Ebony sets up a revocable trust, naming her daughter, Sylvia, as the sole beneficiary. Ebony has appointed the Pacific Atlantic Trust Institution (PATI) as the trustee. Any income to the trust will be taxable to A) the trust. B) the beneficiary. C) the grantor. D) the trustee.

C

Investment company portfolio managers are apt to classify common stocks into groups. One measurement is the product of multiplying the market price per share times the number of shares outstanding. The result is known as A) market value B) debt-to-equity ratio C) market capitalization D) total value

C

When saving money for a child's college education, one consideration is the impact that those savings will have on the child's eligibility for financial aid.
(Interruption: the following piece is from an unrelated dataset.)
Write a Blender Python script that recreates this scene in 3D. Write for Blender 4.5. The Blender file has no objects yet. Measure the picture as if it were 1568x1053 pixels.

Funds saved in which of the following vehicles has the most detrimental effect on financial aid? A) Prepaid tuition plan B) Coverdell ESA C) UTMA D) Section 529

C

A married couple has lived in the same home for 40 years and now, with the children all gone, they've decided to sell and move to a retirement village. They purchased the home for $80,000 and have accepted a contract for $800,000. The tax consequence of this sale is A) a $470,000 capital gain. B) a $720,000 capital gain. C) a $0 capital gain. D) a $220,000 capital gain.

D

An individual purchased a variable life insurance policy 10 years ago with a guaranteed death benefit of $100,000. The annual premium for this policy was $2,000 per year. The individual dies and, due to outstanding performance of the separate account, leaves a death benefit to the beneficiary of $121,000. What are the income tax consequences to that beneficiary? A) There is a long-term capital gain of $1,000. B) Ordinary income tax is due on the $1,000 that exceeds the original cost. C) Ordinary income tax is due on $21,000. D) No tax is due.

D

An investment strategy where a higher price is paid for a stock based on expected returns is A) return on investment. B) dollar cost averaging C) futures investing D) growth investing

D

Which of the following statements regarding participant loans in a 401(k) plan are correct? I. The maximum allowable loan amount is the lesser of $50,000 or 50% of the participant's vested account balance. II. Unless the loan is taken out for the purpose of a mortgage on the participant's principal residence, repayment must be completed within 60 months of obtaining the loan. III. Payback of the loan will be through payroll deduction. IV. Default on the loan will result in the IRS treating the loan as a distribution.